There is equally little substance in the plaintiff's argument that, because the bankrupt retained power to change his wife as beneficiary, the fund ceased to be exempt. Exempt property is always property over which a bankrupt reserves a power of disposition; if it were not, it could not be part of his estate and would not need to be exempted. As well might one argue that, if a bankrupt makes a void deed of the homestead to someone outside the family, it ceases to be exempt. The law does not concern itself with the debtor's purposes; it gives him the exemption to use or to abuse, as he wills, subject only to its not being used to prevent that distribution which the Bankruptcy Act demands. The judge was therefore right in dismissing the plaintiff's complaint.
On the other hand he was wrong in going further, and holding that the lien of the bank was bad under the state law, for he had no jurisdiction over that question. As soon as he had decided that the property was exempt and had "set it apart," he had disposed of all questions as to its ownership with which he could deal: all else was for the state courts. Lockwood v. Exchange Bank, 190 U.S. 294, 23 S.Ct. 751, 47 L.Ed. 1061; Stein v.
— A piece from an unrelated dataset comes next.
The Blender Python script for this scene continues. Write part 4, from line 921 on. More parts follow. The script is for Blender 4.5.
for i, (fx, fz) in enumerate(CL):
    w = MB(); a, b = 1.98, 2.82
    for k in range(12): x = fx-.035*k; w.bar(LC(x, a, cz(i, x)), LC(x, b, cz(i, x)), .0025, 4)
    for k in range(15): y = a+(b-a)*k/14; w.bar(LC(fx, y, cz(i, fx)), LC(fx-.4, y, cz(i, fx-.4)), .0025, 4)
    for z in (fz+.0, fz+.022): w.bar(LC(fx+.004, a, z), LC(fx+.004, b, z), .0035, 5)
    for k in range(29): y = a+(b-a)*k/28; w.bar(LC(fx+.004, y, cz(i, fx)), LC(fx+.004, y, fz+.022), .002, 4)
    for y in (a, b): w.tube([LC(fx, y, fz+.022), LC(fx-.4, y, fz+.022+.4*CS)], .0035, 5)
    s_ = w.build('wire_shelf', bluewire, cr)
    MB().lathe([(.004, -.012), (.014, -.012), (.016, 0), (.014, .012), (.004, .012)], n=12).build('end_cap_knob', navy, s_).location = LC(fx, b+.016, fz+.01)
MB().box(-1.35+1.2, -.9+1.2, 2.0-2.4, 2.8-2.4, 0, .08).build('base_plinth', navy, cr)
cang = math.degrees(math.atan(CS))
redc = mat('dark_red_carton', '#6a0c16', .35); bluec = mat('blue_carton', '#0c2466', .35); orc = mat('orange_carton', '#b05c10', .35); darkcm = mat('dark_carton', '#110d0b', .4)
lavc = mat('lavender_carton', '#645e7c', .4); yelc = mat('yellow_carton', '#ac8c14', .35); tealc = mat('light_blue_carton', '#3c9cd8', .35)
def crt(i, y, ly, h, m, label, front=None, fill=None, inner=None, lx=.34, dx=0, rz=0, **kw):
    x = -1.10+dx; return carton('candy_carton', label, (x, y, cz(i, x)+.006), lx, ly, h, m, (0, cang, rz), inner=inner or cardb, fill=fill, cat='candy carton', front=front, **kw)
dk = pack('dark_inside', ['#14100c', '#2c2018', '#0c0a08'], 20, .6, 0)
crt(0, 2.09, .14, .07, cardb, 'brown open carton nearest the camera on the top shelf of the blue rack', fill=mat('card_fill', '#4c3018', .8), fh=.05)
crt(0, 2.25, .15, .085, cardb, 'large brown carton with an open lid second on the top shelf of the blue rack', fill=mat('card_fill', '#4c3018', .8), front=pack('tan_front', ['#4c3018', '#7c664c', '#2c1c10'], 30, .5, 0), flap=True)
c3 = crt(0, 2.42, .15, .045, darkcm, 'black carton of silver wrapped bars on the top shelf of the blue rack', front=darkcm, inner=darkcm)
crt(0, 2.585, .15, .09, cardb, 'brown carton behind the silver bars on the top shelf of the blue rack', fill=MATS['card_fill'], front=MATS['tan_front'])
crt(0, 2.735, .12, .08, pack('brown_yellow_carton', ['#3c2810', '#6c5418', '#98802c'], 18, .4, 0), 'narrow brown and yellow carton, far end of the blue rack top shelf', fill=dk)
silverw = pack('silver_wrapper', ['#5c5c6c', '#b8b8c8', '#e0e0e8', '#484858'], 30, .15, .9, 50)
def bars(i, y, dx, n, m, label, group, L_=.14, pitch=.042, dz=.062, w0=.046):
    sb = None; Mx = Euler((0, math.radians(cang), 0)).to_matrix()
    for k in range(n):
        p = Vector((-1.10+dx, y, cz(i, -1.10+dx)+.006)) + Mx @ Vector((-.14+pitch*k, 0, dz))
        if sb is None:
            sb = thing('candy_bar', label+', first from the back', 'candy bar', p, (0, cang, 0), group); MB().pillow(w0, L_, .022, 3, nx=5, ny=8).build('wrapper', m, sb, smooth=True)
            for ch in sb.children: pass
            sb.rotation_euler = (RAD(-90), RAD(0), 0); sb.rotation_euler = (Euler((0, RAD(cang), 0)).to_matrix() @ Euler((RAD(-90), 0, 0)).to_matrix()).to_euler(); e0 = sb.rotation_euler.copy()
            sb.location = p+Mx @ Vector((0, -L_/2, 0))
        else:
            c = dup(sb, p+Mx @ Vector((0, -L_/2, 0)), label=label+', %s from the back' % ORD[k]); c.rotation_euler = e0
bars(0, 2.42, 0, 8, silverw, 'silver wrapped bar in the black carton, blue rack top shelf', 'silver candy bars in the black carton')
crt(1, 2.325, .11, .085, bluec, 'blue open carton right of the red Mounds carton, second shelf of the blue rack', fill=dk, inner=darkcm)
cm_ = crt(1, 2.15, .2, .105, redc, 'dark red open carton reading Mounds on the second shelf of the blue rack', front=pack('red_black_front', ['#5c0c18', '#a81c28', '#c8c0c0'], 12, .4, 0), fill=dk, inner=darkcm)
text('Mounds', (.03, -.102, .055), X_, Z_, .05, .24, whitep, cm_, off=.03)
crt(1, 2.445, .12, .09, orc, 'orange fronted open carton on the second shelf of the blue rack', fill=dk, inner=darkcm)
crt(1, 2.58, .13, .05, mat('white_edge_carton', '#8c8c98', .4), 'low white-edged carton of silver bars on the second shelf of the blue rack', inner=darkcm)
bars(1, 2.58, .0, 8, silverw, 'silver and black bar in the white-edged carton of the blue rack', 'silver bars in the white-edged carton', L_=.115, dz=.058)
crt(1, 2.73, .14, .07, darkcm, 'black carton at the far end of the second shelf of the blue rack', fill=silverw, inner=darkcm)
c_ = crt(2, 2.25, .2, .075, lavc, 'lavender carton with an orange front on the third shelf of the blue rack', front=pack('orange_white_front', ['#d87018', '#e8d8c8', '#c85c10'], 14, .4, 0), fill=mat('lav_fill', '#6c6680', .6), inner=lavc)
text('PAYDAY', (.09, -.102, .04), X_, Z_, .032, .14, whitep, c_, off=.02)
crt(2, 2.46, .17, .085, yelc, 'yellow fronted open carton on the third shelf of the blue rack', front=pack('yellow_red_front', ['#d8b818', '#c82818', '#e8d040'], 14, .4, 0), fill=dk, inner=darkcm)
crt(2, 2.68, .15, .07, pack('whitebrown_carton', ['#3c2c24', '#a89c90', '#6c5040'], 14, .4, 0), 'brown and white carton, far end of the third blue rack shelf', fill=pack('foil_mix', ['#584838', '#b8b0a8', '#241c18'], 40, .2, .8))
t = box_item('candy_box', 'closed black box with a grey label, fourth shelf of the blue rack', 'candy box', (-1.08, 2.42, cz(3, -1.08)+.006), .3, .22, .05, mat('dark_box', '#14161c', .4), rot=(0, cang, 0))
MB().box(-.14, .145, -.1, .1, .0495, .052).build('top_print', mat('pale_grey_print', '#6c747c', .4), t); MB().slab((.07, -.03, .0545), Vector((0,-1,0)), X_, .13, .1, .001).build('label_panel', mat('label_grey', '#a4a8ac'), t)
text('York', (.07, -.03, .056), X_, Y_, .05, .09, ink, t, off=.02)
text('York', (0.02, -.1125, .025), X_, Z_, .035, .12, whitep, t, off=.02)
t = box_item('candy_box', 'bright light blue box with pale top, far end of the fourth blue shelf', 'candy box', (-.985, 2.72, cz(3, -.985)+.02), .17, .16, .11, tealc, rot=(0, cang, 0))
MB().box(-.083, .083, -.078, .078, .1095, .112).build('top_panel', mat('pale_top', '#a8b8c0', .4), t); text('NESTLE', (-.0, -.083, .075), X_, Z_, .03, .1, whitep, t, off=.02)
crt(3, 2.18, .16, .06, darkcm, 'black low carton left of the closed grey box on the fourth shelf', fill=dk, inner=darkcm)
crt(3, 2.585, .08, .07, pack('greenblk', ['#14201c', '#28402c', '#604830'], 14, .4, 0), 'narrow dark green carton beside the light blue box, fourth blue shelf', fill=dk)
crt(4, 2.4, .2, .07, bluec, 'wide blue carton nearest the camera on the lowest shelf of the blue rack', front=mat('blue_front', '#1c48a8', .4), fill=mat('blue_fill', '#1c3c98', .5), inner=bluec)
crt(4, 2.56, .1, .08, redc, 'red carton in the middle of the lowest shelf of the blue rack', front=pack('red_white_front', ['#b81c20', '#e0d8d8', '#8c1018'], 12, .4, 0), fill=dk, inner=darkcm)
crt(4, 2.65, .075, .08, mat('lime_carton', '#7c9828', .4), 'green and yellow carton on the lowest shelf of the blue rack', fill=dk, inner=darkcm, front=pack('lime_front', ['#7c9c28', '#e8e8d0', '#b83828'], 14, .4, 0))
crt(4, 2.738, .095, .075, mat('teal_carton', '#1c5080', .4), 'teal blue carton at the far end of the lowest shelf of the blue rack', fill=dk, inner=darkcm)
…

Bostian, 8 Cir., 133 F.2d 586, 589; In Re Urban, 7 Cir., 136 F.2d 296, 298. The judgment must therefore be reversed, in so far as it adjudicated that the whole fund belongs to the widow.
The judgment so far as it dismisses the plaintiff's complaint upon the merits will be affirmed; it will be reversed, in so far as it adjudicates the ownership of any part of the fund as between the widow and the bank, and the claims of both will be dismissed for lack of jurisdiction, and not upon the merits.
Judgment reversed and action remanded for further proceedings in accordance with the foregoing.